The Great Gatsby” pode muito bem ser, nos dias de hoje, um romance influente e com uma legião de admiradores próprios, mas a obra cinematográfica de Baz Luhrmann irá atrair um vasto público pelos seus atributos fílmicos, quer técnicos, musicais, visuais (eis um filme rodado em 3D) e até mesmo com base do seu elenco.
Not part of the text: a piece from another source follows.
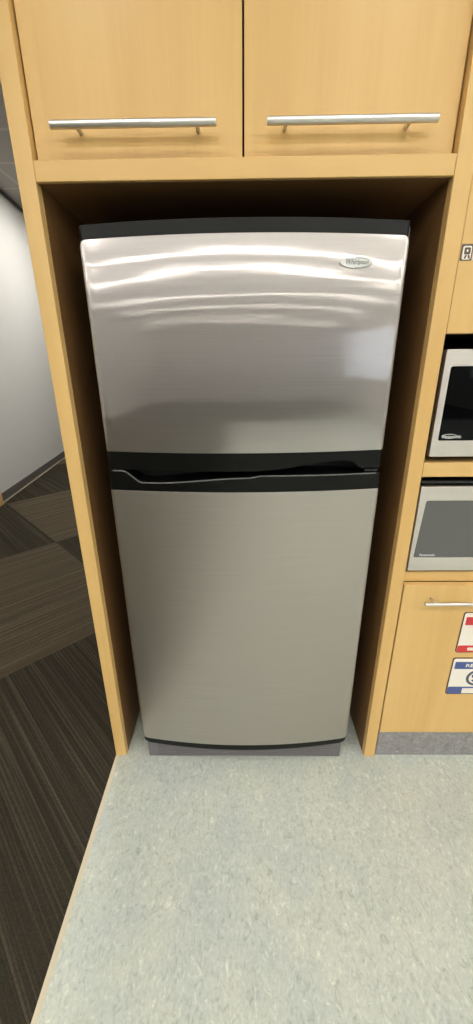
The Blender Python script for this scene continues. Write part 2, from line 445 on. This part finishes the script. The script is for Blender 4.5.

A quarta adaptação do livro marca o regresso de Leonardo Di Caprio sob a alçada de Luhrmann, 17 anos depois do considerável êxito de Romeo + Juliet, onde o autor transcreveu os escritos de William Shakespeare para os tempos modernos. O ator foi uma escolha instintiva no casting para o homónimo personagem, segundo o próprio realizador. O mesmo se pode referir de Tobey Maguire como Nick Carraway, o vizinho e talvez único amigo do protagonista.

 

Contudo as complicações deste ramo surgiram com a fundamental Daisy Buchanan, o “objeto” de cobiça e de afeto de Gatsby, papel ambicionado por atrizes como Amanda Seyfried, Keira Knightley e até Scarlett Johansson. Porém, durante o casting levado a cabo por Luhrmann, Carey Mulligan foi a selecionada. A jovem atriz de Shame, de Steve McQueen, e An Education, de Lone Scherfig (que lhe valeu uma nomeação ao Oscar) conseguiu desde cedo conquistar o realizador. Após a audição ele dirigiu-se a ela com um somente “bem-vindo ao Grande Gatsby”. Mulligan traz ao personagem algo ambígua do romance uma transposição de dualidade convincente e, acima de tudo, cativar os espectadores como uma derradeira figura que alude à transição de uma América inconsequente e ilusória para uma nação confiante, oportunista mas, acima de tudo, mazelada.